The facts of Douglas are not dissimilar to those in this case. In Douglas, a road construction contractor sued a logging operator for breach of an oral contract that provided that the plaintiff would remove rock from two quarries and would load, haul, spread and compress the rock on a timber access road. 256 Or. 107, 108 (1970). The trial court awarded lost profits damages. As the Oregon Supreme Court explained:
The only evidence offered by plaintiff on this issue was the testimony of its president, who had been engaged in such work for 31 years and who testified that at the time of the termination of the contract, after hauling 8,000 cubic yards of rock, at least 14,000 cubic yards would have been required to complete the contract and that "we would have made a profit if we had done the job of approximately 60 cents per yard."Id. at 108-09. The court noted that "[n]o evidence was offered to show either the actual or estimated cost of completing the contract, either as a whole or for each of the various operations involved"; that "no evidence was offered to show the amount of previous profits, if any, made by plaintiff on other operations, much less on other similar operations"; that "it was admitted that plaintiff suffered a loss in placing the initial 8,000 cubic yards of gravel"; and that "[t]here was also uncontradicted evidence that the weather was extremely bad during the period in question, with both rain and snow, and that weather is related to 'the expense involved in the rocking of a roadway.'" Id. at 108-10.
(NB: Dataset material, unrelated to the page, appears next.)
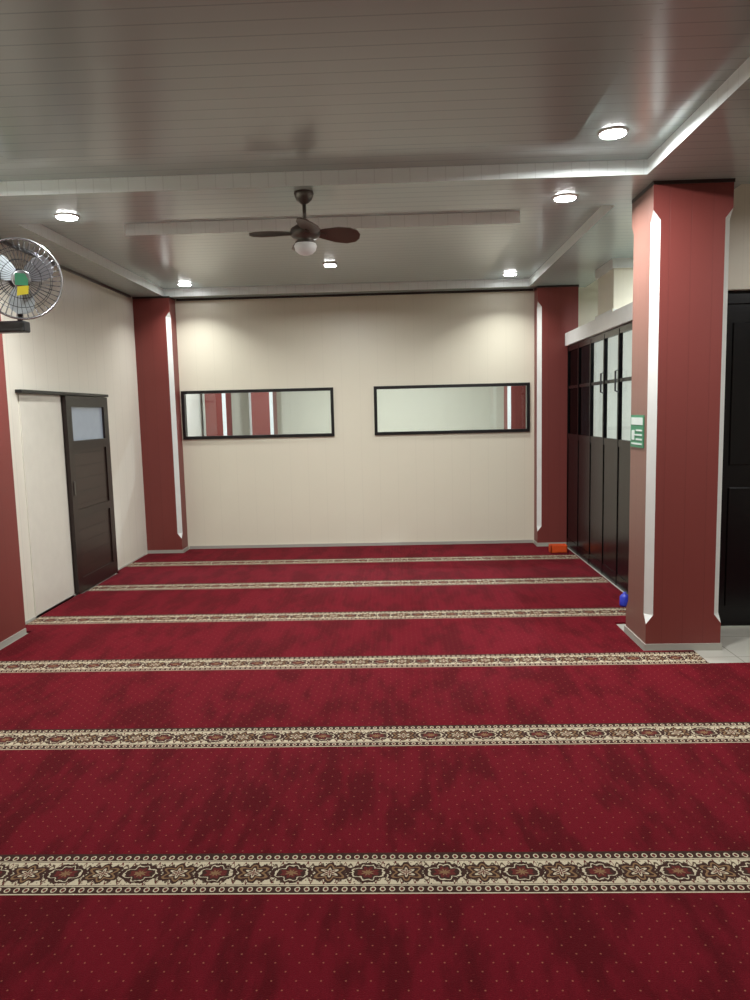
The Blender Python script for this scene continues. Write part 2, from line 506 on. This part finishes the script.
bo = [(0.0, -0.028), (0.05, -0.050), (0.12, -0.072), (0.19, -0.074), (0.235, -0.058), (0.258, -0.025), (0.258, 0.015), (0.24, 0.046), (0.19, 0.066), (0.12, 0.062), (0.05, 0.042), (0.0, 0.024)]
for i, ang in enumerate([12, 102, 192, 282]):
    M = T @ Matrix.Translation((0, 0, 2.548)) @ Matrix.Rotation(math.radians(ang), 4, 'Z') @ Matrix.Translation((0.065, 0, 0)) @ Matrix.Rotation(math.radians(3), 4, 'Y') @ Matrix.Rotation(math.radians(-24), 4, 'X')
    b = MB(); b.plate(bo, 0.006, M_blade, M)
    b.box(-0.03, 0.06, -0.014, 0.014, -0.010, -0.003, M_bronze, M=M, bev=0.002)
    b.done('blade_%d' % (i+1), root)

# ---------------------------------------------------------------- wall fan
root = empty('wall_fan')
c = Vector((-2.32, 4.72, 2.375))
nrm = Vector((0.50, -0.84, -0.16)).normalized()
q = nrm.to_track_quat('Z', 'Y')
M = Matrix.Translation(c) @ q.to_matrix().to_4x4()
R = 0.240
def circ(r, z, n=48): return [(r*math.cos(2*math.pi*i/n), r*math.sin(2*math.pi*i/n), z) for i in range(n)]
b = MB()
b.tube(circ(R, 0), 0.007, M_chrome, M, True)
b.tube(circ(R, -0.012), 0.006, M_chrome, M, True)
for rr, zz in ((0.17, 0.040), (0.115, 0.052)): b.tube(circ(rr, zz, 40), 0.0022, M_wire, M, True, 5)
for rr, zz in ((0.19, -0.055), (0.12, -0.085)): b.tube(circ(rr, zz, 40), 0.0022, M_wire, M, True, 5)
for i in range(44):
    a = 2*math.pi*i/44; a2 = a+0.16
    p = []
    for t, rr, zz in ((0, 0.055, 0.058), (0.35, 0.115, 0.052), (0.7, 0.175, 0.038), (0.9, 0.215, 0.018), (1, R, 0.0)):
        g = a+(a2-a)*t; p.append((rr*math.cos(g), rr*math.sin(g), zz))
    b.tube(p, 0.0016, M_wire, M, n=4)
    p = [(rr*math.cos(a), rr*math.sin(a), zz) for rr, zz in ((0.05, -0.10), (0.12, -0.085), (0.19, -0.055), (0.222, -0.03), (R, -0.01))]
    b.tube(p, 0.0016, M_wire, M, n=4)
b.done('cage', root)
b = MB()
b.lathe([(0.056, 0.055), (0.056, 0.062), (0.048, 0.065), (0.002, 0.066)], M_chrome, M)
b.lathe([(0.030, -0.04), (0.034, 0.02), (0.028, 0.035), (0.002, 0.038)], M_blk, M)
b.done('hub', root)
b = MB()
b.plate([(-0.038, -0.036, 0.070), (0.036, -0.036, 0.070), (0.038, 0.0, 0.070), (0.02, 0.034, 0.070), (-0.036, 0.036, 0.070)], 0.002, M_green, M)
b.plate([(-0.03, -0.10, 0.060), (0.035, -0.085, 0.062), (0.04, -0.035, 0.069), (-0.025, -0.045, 0.069)], 0.002, M_yellow, M)
b.done('label', root)
for i in range(3):
    g = math.radians(120*i+35)
    Mb = M @ Matrix.Rotation(g, 4, 'Z') @ Matrix.Rotation(math.radians(22), 4, 'X')
    o = [(0.02, -0.022), (0.07, -0.065), (0.13, -0.092), (0.18, -0.085), (0.208, -0.050), (0.212, 0.0), (0.195, 0.050), (0.13, 0.068), (0.07, 0.052), (0.02, 0.022)]
    b = MB(); b.plate(o, 0.003, M_fanbl, Mb); b.done('blade_%d' % (i+1), root)
b = MB()
b.lathe([(0.05, -0.09), (0.062, -0.10), (0.064, -0.17), (0.05, -0.20), (0.02, -0.215)], M_blk, M)
hb = M @ Vector((0, 0, -0.15))
b.tube([hb, hb+Vector((0, 0, -0.10)), Vector((hb.x-0.01, hb.y, 2.13))], 0.016, M_blk, n=10)
b.done('motor', root)
b = MB()
b.box(-2.66, -2.36, hb.y-0.045, hb.y+0.045, 2.065, 2.135, M_blk, bev=0.01)
b.box(-2.66, -2.62, hb.y-0.07, hb.y+0.07, 2.02, 2.22, M_blk, bev=0.008)
b.done('bracket', root)

# ---------------------------------------------------------------- small items
root = empty('wall_sign')
b = MB(); b.box(1.494, 1.5, 4.62, 4.87, 1.245, 1.445, M_green); b.done('board', root)
b = MB()
b.box(1.492, 1.494, 4.635, 4.855, 1.385, 1.43, M_paper)
for k in range(4):
    b.box(1.492, 1.494, 4.645, 4.76 if k % 2 else 4.845, 1.262+k*0.028, 1.272+k*0.028, M_paper)
b.box(1.491, 1.494, 4.79, 4.84, 1.29, 1.35, M_paper)
b.done('lettering', root)

b = MB()
x0, y0 = 1.56, 7.68
b.box(x0, x0+0.17, y0, y0+0.12, 0.012, 0.020, M_orange)
for a in ((x0, x0+0.008, y0, y0+0.12), (x0+0.162, x0+0.17, y0, y0+0.12), (x0, x0+0.17, y0, y0+0.008), (x0, x0+0.17, y0+0.112, y0+0.12)):
    b.box(a[0], a[1], a[2], a[3], 0.012, 0.09, M_orange)
b.box(x0+0.01, x0+0.16, y0+0.01, y0+0.11, 0.02, 0.06, M_paper)
b.done('orange_storage_box')

b = MB(); Tm = Matrix.Translation((1.68, 5.56, 0.012))
b.lathe([(0.034, 0), (0.036, 0.01), (0.036, 0.07), (0.026, 0.085), (0.012, 0.092), (0.012, 0.105), (0.002, 0.106)], M_blue, Tm)
b.done('blue_bottle')

# ---------------------------------------------------------------- world + camera
w = bpy.data.worlds.new('world'); scene.world = w; w.use_nodes = True
w.node_tree.nodes['Background'].inputs[0].default_value = (0.5, 0.55, 0.6, 1)
w.node_tree.nodes['Background'].inputs[1].default_value = 0.1

th = math.atan(87.5/750); psi = 0.0318; roll = 0.024
F = Vector((-math.sin(psi)*math.cos(th), math.cos(psi)*math.cos(th), -math.sin(th)))
R0 = Vector((math.cos(psi), math.sin(psi), 0))
U0 = R0.cross(F)
Rc = (R0-roll*U0).normalized(); Uc = (U0+roll*R0).normalized()
mt = Matrix((Rc, Uc, -F)).transposed().to_4x4()
mt.translation = Vector((0, 0, 1.5))
cd = bpy.data.cameras.new('camera'); cd.sensor_fit = 'HORIZONTAL'; cd.sensor_width = 36; cd.lens = 36
cam = bpy.data.objects.new('camera', cd); scene.collection.objects.link(cam); cam.matrix_world = mt
cd.clip_start = 0.02
scene.camera = cam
The question presented to the court in Douglas was:
[W]hether the opinion of an experienced contractor that a profit of 60 cents per cubic yard of gravel would have been made on 14,000 cubic yards of gravel if plaintiff had been permitted to complete the contract, unsupported by evidence of actual costs or other supporting facts, is alone sufficient to support a verdict and judgment for alleged loss of profits, particularly in a case in which plaintiff concedes that "it would have been a simple matter" to provide such an "itemization" as "may have been required."Id. at 110. The answer, the court held, was no. The court also noted that it "must recognize that the business of a logging road contractor is 'highly speculative in nature' and whether any profit or loss is made under any particular contract will depend upon many intangible factors, such as the effects of weather and the particular terrain involved, among others." Id. at 113.
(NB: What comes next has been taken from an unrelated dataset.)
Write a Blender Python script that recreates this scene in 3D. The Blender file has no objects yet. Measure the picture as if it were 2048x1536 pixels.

Although the evidence of lost profits is not overwhelming in this case, more evidence is presented than was before the court in Douglas. Unlike in Douglas, the Westerlund Parties rely not only on Westerlund's opinion testimony, but also on a profit and loss statement showing that WLH made a profit in 2014. Thus, there is "supporting data," which was not present in Douglas. Although the Murphy Parties argue that other, similar business relationships of WLH's resulted in losses as well, the Westerlund Parties argue that the underlying causes of those losses were not attributable to WLH's own performance. Finally, Douglas did not involve a summary judgment motion, but rather an award of lost profits based on a trial record.
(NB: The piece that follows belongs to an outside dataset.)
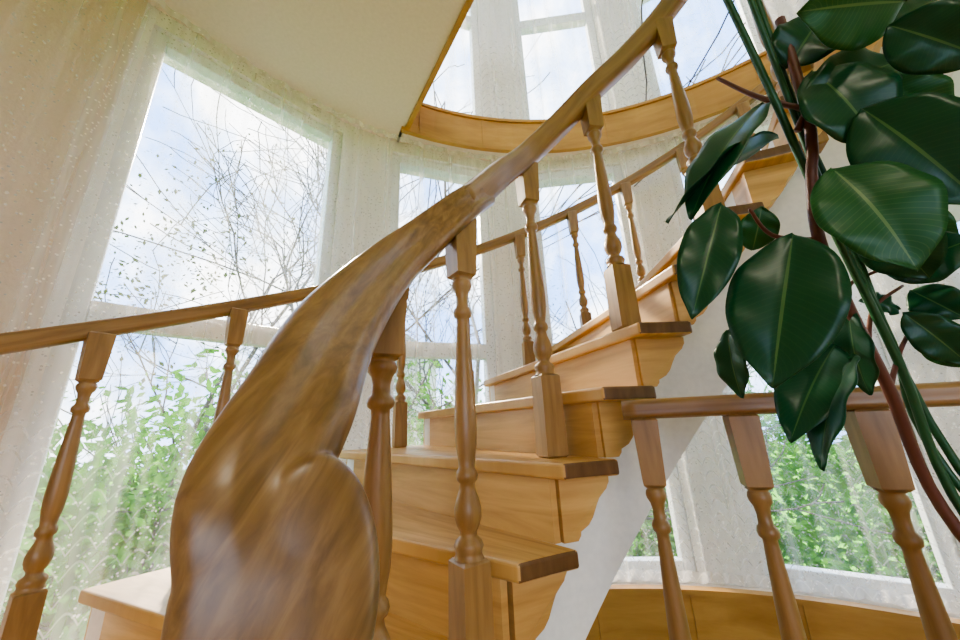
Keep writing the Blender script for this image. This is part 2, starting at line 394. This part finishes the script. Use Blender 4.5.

This case more closely resembles Smith v. Abel, 211 Or. 571 (1957), where the Oregon Supreme Court "held that there was sufficient evidence of lost profits to go to the jury in a case in which the owner of a sawmill testified that he would have made a profit of $10 to $12 per thousand on rough lumber." Douglas, 256 Or. at 113 (interpreting Smith). In Smith, "such 'supporting data' as was available was offered in evidence, including the profit and loss statement of the business, as well as the testimony of an accountant." Id. In Smith, although "[t]he evidence . . . suggest[ed] some doubt as to whether the sawmill would have yielded profits at all had delivery of logs continued," the plaintiff had testified to his profit on rough lumber based on the price of lumber at the time, and "it was for the jury to weigh that testimony against the other evidence." Smith, 211 Or. at 591. At this time, the Court cannot say that a reasonable juror could not conclude that WLH is entitled to lost profit damages on its fraud claim.
C. Profits under the Log Handling Agreement
Separate from their claim of lost future profits, the Westerlund Parties also seek profits allegedly owed to them under the Log Handling Agreement. The Westerlund Parties allege that they are owed approximately $700,000 as their 30 percent profit share for logs that were handled by WLH. The Murphy Parties move to dismiss the Westerlund Parties' claim to these damages on the ground AFP did not in fact realize any profits.
The Log Handling Agreement provides:
[AFP] will pay WLH $107 mbf ("MBF Payment") within ten (10) business days of receipt of the logs by WLH for its services hereunder. In addition, [AFP] will pay WLH 30% of the net profits, if any, calculated on a fully allocated tax basis, that are realized by [AFP] upon sale of the logs within ten (10) days of receipt of payment by [AFP] ("Percentage Payment").As evidence of profits, the Westerlund Parties rely on Section 2.7 of McCoy's report. The Westerlund Parties assert that McCoy's report and related documents show that WLH realized a profit of $2,204,484 on log sales, to which WLH was entitled to 30 percent.
The Murphy Parties argue that AFP did not earn any profits between 2014 and 2016. Robert Moon, the Chief Financial Officer for AFP and a certified public accountant, stated in his declaration that McCoy's estimate of profits was incorrect because it was not calculated in a manner consistent with the terms of the Log Handling Agreement. Moon opines that AFP lost money in every year of its operation, including 2014.
The Westerlund Parties argue that, under the Log Handling Agreement, AFP's obligation to pay WLH 30 percent of net profits realized upon sale of the logs within ten days could not have been contingent upon AFP realizing a profit at the end of the year. The Court agrees. Whether or not AFP experienced an overall loss or profit in a given year is unrelated to WLH's claim that it is owed a specific percentage payment under the Log Handling Agreement. Thus, the Murphy Parties' motion to dismiss the Westerlund Parties' claim for $700,000 under the Log Handling Agreement is denied.
CONCLUSION
The Murphy Parties' Motion for Partial Summary Judgment (ECF 85) is GRANTED in part and DENIED in part. All that remains for trial are the Westerlund Parties' claims for breach of the Log Handling Agreement, fraud, quantum meruit, unjust enrichment, and promissory estoppel. The Westerlund Parties may seek lost future profits on their fraud claim only, but may seek lost past profits under the Log Handling Agreement.
IT IS SO ORDERED.
DATED this 29th day of January, 2018.